As Google Pushes the Final Pixel 4 Update, a Look Back at What Went Wrong (Premium)

I was transfixed by Google’s Pixel 4 launch presentation, which featured an incredible lecture on smartphone photography by distinguished engineer Marc Levoy. Unfortunately, this event is where it all went south for Pixel, both as a brand and technologically.

How instrumental was Levoy in making Pixel the best smartphone platform for photography? Well, he led the Google Research teams that created computational photography wins like HDR+, Portrait Mode (which somehow created background blur with a single lens), and Night Sight, among other accomplishments. These are technologies that competitors later raced to duplicate, often taking years to rise to the quality that Pixel had previously achieved.

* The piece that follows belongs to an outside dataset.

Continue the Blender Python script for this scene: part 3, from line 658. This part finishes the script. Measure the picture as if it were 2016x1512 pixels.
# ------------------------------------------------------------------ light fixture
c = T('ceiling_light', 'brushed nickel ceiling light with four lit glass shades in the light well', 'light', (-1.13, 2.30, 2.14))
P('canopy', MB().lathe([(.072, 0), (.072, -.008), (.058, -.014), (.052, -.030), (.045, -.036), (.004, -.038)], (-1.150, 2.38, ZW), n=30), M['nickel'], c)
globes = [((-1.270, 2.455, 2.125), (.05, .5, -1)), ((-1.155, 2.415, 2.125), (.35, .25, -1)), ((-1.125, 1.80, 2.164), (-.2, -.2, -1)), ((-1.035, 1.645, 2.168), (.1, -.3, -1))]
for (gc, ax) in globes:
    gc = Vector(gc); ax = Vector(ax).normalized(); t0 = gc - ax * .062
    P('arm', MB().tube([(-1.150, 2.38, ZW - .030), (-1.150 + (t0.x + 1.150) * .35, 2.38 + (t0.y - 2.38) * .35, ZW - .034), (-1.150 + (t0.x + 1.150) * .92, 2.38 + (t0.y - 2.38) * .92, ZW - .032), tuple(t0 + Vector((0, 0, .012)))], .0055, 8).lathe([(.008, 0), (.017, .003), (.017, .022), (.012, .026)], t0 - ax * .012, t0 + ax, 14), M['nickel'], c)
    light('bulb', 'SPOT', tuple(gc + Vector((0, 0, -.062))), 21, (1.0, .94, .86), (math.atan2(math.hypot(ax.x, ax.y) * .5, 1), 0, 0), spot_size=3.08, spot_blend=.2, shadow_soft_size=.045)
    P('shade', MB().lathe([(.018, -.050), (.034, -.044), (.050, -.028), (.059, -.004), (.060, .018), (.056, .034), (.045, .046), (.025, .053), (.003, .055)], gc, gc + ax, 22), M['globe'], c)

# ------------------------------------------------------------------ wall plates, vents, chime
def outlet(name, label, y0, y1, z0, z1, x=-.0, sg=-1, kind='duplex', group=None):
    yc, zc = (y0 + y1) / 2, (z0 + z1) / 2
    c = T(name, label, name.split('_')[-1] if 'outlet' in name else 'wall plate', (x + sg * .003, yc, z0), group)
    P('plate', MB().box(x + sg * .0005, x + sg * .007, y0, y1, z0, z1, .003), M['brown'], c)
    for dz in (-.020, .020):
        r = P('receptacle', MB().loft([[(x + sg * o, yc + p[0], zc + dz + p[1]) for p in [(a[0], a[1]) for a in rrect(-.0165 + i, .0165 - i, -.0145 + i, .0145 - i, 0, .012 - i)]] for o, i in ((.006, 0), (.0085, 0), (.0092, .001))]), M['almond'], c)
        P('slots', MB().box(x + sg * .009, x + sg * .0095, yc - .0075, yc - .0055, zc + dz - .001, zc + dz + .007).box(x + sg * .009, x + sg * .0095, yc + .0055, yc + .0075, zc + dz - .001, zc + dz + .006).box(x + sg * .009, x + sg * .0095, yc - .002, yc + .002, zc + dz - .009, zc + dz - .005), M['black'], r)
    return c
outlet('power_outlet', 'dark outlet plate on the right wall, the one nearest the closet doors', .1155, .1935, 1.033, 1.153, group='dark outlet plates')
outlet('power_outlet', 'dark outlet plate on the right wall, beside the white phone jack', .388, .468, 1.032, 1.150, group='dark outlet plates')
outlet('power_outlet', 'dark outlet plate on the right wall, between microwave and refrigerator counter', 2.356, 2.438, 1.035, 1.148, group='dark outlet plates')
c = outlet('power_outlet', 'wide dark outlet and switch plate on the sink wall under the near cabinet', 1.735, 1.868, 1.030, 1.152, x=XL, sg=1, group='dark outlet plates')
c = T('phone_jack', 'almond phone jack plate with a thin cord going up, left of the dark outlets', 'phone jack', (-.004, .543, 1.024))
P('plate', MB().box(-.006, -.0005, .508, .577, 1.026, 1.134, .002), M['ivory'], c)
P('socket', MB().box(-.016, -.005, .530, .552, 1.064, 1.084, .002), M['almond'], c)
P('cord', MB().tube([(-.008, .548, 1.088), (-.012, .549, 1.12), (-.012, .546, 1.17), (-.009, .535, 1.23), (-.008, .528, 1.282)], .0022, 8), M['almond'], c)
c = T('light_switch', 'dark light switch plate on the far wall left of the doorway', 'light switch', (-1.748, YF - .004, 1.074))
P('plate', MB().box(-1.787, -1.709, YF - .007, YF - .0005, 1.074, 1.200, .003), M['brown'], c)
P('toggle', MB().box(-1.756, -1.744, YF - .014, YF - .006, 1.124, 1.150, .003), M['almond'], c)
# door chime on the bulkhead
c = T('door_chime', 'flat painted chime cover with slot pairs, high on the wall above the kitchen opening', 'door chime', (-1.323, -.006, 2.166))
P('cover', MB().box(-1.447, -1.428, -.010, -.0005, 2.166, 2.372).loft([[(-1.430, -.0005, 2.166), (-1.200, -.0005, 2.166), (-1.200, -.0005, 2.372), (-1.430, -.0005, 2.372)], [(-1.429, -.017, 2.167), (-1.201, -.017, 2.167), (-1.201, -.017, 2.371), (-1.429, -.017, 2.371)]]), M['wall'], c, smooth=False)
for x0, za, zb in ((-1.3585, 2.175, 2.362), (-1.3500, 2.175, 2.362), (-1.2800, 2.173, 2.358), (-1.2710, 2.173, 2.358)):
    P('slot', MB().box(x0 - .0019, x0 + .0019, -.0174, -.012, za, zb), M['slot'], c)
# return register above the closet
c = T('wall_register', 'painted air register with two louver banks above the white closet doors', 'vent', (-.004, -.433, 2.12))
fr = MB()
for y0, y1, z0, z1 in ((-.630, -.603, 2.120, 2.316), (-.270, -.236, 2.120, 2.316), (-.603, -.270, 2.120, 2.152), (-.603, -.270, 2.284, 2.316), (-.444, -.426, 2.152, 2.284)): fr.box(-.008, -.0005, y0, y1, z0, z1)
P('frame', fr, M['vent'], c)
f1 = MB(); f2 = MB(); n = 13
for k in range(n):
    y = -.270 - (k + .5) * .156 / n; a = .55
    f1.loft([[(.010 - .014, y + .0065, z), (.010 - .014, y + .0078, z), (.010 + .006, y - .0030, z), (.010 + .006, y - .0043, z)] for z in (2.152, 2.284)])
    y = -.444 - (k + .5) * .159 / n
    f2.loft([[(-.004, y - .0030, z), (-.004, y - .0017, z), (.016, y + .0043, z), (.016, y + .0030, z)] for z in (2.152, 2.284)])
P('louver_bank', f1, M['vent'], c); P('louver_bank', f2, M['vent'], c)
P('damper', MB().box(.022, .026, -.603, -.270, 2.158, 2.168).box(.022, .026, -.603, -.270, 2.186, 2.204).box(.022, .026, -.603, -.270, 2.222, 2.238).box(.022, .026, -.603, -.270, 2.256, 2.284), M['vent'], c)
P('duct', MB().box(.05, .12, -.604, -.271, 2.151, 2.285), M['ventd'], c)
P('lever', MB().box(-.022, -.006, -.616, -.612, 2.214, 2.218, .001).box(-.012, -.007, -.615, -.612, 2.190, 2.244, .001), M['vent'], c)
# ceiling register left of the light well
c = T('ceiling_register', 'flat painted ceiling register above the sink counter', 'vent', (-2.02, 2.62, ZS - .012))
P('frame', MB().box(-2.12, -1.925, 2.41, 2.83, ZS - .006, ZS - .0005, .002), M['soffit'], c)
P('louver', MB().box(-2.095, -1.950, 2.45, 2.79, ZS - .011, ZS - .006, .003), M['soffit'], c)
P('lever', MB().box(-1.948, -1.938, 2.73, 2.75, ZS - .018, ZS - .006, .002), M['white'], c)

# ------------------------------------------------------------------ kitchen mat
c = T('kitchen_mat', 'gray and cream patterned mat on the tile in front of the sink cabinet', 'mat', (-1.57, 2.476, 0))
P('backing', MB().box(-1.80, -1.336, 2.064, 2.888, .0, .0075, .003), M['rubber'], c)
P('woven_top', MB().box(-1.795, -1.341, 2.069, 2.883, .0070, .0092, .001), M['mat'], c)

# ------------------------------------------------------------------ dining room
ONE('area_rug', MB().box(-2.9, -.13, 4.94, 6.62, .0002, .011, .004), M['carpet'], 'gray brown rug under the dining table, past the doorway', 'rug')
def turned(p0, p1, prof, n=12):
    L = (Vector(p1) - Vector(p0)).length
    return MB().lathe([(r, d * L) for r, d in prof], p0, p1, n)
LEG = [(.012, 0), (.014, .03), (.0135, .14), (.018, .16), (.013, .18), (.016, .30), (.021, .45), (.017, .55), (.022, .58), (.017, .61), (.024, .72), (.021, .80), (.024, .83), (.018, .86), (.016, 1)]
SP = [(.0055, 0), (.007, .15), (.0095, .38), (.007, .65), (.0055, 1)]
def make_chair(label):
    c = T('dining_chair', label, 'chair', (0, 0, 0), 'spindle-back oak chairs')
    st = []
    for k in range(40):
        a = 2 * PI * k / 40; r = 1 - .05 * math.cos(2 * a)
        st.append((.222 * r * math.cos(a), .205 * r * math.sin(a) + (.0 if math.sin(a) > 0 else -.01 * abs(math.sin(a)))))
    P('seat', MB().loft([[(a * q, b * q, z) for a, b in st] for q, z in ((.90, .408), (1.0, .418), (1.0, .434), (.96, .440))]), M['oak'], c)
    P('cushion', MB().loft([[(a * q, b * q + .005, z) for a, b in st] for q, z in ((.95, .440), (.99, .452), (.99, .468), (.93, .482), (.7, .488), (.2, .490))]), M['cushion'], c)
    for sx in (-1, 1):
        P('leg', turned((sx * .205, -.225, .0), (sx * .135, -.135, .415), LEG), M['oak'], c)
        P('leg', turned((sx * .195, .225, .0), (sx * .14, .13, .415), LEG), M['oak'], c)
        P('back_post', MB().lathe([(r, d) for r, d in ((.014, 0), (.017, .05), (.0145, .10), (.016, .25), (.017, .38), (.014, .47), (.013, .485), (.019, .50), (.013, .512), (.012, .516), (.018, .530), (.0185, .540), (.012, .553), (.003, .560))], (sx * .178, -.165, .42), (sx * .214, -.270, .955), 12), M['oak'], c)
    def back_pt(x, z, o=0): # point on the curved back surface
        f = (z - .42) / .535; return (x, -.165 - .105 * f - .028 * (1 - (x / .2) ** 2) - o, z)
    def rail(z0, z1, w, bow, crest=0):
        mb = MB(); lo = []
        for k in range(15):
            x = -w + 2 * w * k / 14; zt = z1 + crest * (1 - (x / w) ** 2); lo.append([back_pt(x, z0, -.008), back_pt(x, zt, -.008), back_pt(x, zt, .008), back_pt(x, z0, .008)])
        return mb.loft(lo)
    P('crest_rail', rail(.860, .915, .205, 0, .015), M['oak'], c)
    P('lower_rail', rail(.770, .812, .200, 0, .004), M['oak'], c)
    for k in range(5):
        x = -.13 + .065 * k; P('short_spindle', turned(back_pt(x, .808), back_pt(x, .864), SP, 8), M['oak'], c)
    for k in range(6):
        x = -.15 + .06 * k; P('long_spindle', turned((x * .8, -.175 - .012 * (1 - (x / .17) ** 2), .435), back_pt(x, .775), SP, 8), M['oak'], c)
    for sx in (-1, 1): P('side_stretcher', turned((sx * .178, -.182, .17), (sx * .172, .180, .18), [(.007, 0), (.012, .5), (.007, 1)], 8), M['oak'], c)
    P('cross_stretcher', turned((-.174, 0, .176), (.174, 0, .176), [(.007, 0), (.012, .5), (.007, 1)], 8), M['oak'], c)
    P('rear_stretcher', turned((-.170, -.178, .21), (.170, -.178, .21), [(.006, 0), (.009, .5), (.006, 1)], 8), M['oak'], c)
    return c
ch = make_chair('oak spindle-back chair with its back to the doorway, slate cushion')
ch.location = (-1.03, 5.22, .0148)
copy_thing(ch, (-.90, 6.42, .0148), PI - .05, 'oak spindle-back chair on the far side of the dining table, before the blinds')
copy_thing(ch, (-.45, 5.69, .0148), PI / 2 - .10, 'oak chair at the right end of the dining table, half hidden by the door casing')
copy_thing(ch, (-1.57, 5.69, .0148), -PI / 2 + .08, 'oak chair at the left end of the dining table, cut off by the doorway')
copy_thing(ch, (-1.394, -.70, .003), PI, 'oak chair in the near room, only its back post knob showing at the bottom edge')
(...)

But the problem for Levoy---and for Pixel---is that he made one major blunder that set the platform back at a crucial moment. It’s reminiscent to me of a Steve Jobs decision in the very early 2000s to choose DVD over CD-R for the iMac at a time when the world wanted to create mix CDs: he choose telephoto over ultra-wide for the Pixel 4’s second lens.

Both decisions are classic examples of bad timing, but Apple, at least, scrambled to fix its mistake. Google? Not so much. In fact, the mistake set back Google so badly that the next generation and a half of Pixel handsets---including the Pixel 4a, Pixel 5, and Pixel 5a with 5G---featured no flagship-class products and didn’t push the needle on photography at all, giving Apple and Samsung the time they needed to push their own flagship smartphones into the lead, photographically. Pixel has never recovered.

To be fair, Pixel had more than its fair share is issues---hardware and software alike---before Levoy’s crucial mistake. But photography was the one thing that kept beleaguered Pixel fans---including me---coming back again and again for the otherwise buggy products.

Google’s computational photography prowess was described as the platform’s “secret sauce” at the Made by Google ’19 launch event at which the Pixel 4 debuted. And Levoy’s appearance at this event was incredible, a master class in which an expert at the height of his field descends from Mount Olympus to educate the masses and, in this case, explain why what Google was then doing was best-in-market.

The key to that success, of course, was computational photography, the “software defined camera,” as Levoy called it. And this success pointed very clearly to how Google’s advances in AI and other computer sciences reaped real-world benefits for its customers. Benefits that, in this case, they could see with their own eyes. The first three generations of Pixel smartphones, for example, handily outperformed its competition, despite Pixel sticking with a single lens---for the most part; the Pixel 3 XL actually had two front-facing lenses for some reason---while others started adding additional lenses. Google’s software was better than its competitor’s otherwise superior hardware.